D #54 : Edito

Le Grand Nord russe, espace mythique autant qu’évocateur, est aujourd’hui encore entouré de bien des mystères. Tenter de l’appréhender passe sans doute avant tout par un essai de définition. Ne serait-ce que de son territoire, d’autant plus difficile à circonscrire que la région est celle, précisément, des grands espaces, peu enclins à se laisser borner. 


La rédaction de Regard sur l’Est a souhaité se pencher tout particulièrement sur le Nord de la Russie européenne, à savoir les oblasts d’Arkhangelsk (dont le district autonome des Nenets, la Nouvelle Zemble et la Terre François-Joseph), de Mourmansk et de Vologda, ainsi que les républiques de Carélie et des Komis. L’immensité est au rendez-vous mais aussi la variété, interdisant toute approche univoque d’une région particulièrement complexe, qui fascine et attire depuis des siècles, quitte à en découdre avec un climat pour le moins hostile.
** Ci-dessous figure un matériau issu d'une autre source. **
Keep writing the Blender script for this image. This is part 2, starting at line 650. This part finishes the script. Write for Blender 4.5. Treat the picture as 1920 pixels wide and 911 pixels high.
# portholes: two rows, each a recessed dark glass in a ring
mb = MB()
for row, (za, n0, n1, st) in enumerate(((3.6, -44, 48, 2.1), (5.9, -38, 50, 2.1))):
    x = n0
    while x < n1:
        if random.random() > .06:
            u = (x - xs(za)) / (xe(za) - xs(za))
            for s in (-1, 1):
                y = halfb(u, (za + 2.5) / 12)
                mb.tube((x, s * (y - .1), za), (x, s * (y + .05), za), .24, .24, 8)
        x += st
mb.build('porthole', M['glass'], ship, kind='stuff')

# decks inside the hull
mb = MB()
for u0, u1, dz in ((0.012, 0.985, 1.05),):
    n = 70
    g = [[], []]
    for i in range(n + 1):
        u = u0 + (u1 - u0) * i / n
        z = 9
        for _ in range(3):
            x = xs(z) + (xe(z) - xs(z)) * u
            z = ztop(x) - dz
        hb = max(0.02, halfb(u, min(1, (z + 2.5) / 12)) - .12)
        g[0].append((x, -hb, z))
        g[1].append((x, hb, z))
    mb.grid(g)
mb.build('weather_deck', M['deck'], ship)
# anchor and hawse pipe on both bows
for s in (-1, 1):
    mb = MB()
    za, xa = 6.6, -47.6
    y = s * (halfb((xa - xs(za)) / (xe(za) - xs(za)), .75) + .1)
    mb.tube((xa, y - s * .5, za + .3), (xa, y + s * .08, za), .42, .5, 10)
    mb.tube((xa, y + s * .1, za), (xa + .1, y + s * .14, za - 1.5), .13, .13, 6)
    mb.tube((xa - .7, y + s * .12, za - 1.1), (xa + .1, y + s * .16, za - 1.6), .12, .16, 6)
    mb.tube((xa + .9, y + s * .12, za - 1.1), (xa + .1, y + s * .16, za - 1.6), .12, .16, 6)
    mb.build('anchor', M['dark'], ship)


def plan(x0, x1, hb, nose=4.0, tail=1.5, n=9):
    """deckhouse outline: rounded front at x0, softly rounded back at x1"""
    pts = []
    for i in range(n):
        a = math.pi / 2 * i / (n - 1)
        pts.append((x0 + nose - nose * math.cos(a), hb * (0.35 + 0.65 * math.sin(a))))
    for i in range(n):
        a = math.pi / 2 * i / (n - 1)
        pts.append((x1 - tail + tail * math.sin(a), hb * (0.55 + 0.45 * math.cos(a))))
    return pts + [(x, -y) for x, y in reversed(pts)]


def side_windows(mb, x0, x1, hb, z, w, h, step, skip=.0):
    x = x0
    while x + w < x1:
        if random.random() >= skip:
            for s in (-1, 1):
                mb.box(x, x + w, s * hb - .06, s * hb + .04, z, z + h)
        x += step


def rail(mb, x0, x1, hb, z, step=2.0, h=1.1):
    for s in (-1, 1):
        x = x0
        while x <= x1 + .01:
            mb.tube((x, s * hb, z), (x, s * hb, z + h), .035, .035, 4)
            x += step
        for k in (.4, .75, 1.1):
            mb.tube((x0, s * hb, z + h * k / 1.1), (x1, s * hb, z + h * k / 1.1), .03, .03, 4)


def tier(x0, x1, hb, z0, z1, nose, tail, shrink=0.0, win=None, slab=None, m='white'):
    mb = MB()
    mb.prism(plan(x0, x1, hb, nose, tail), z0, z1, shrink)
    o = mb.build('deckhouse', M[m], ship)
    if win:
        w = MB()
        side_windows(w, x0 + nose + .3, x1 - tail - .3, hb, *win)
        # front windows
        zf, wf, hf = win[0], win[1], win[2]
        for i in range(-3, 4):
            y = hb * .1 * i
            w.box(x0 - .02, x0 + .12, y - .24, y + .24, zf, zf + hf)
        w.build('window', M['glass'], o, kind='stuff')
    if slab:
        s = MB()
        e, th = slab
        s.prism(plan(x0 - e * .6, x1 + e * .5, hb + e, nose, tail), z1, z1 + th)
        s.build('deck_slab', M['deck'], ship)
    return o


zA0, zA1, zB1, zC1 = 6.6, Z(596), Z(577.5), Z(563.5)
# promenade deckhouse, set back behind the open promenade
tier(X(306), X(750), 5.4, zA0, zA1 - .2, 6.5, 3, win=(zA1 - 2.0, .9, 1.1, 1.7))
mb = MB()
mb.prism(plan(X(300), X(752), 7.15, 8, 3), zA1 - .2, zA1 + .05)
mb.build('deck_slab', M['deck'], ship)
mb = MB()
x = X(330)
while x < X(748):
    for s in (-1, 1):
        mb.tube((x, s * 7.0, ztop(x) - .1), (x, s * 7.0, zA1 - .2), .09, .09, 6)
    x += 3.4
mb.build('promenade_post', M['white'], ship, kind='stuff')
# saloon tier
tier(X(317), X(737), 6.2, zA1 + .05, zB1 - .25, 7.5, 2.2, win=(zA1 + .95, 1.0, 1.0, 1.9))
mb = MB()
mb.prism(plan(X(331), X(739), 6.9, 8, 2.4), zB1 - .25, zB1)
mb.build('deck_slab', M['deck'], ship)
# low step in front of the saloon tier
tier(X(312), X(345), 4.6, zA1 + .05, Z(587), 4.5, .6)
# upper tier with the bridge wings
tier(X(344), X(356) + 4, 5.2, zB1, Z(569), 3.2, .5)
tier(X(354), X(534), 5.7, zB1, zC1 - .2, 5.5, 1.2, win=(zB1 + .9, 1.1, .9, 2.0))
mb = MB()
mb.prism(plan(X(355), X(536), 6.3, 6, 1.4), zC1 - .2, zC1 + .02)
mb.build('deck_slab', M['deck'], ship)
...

C’est que le Grand nord européen de la Russie possède aussi des atouts: des ressources naturelles variées et abondantes (bois, charbon, cuivre, titane, or, pierres précieuses, hydrocarbures…), dont l’exploitation a suscité et va continuer de susciter la convoitise. De grands espaces qui ont favorisé, on le sait, l’implantation de divers camps de relégation. Mais aussi des hommes, dont l’identité, fragilisée pour certains, réaffirmée pour d’autres, a pu constituer un défi à la Russie à travers les siècles. La maîtrise de la langue, le maintien de certaines traditions et des modes de vie ancestraux n’ont pas toujours été du goût de Moscou qui, en imposant sédentarisation et collectivisation, a calqué un modèle ô combien peu adapté à ces «petits peuples» du Nord.

Aujourd’hui, deux facteurs essentiels excitent l’intérêt de la Fédération, voire d’autres Etats: d’une part, la découverte de champs d’hydrocarbures, certes difficilement accessibles mais potentiellement très rentables à l’heure de l’épuisement prévu des ressources. Cet eldorado gazier et pétrolier est évidemment tributaire de l’évacuation des hydrocarbures vers les marchés clients et, donc, du désenclavement de la région. D’autre part, la perspective du réchauffement climatique s’accompagne de son lot de conséquences, négatives (fragilisation des infrastructures notamment) mais aussi positives (ouverture de la route maritime du Nord en particulier). C’est donc de nouveau toute la relation au Centre fédéral qui est aujourd’hui l’objet d’un réexamen.

Mais les relations du Nord européen de la Russie avec les Etats voisins –Finlande et Norvège- ne sont pas en reste. La fin de la guerre froide a bien évidemment favorisé la mise en place de coopérations plus intenses dans la région. Mais les enjeux son tels que des rapports de force s’expriment très clairement, notamment avec la Norvège.

De fait, alors qu’elle va immanquablement connaître de grands changements socio-économiques et environnementaux et qu’elle éveille déjà l’intérêt du Centre moscovite, des Etats limitrophes mais aussi des instances euro-atlantiques, cette région semble peu à peu devenir moins marginale sur la carte russe. Déjà, elle n’est plus tout à fait une périphérie.

En posant un Regard sur une région qui, située aux portes de l’Europe, prend de plus en plus sens, la rédaction souhaite apporter sa modeste -mais enthousiaste- contribution à l’Année de la Russie actuellement célébrée en France.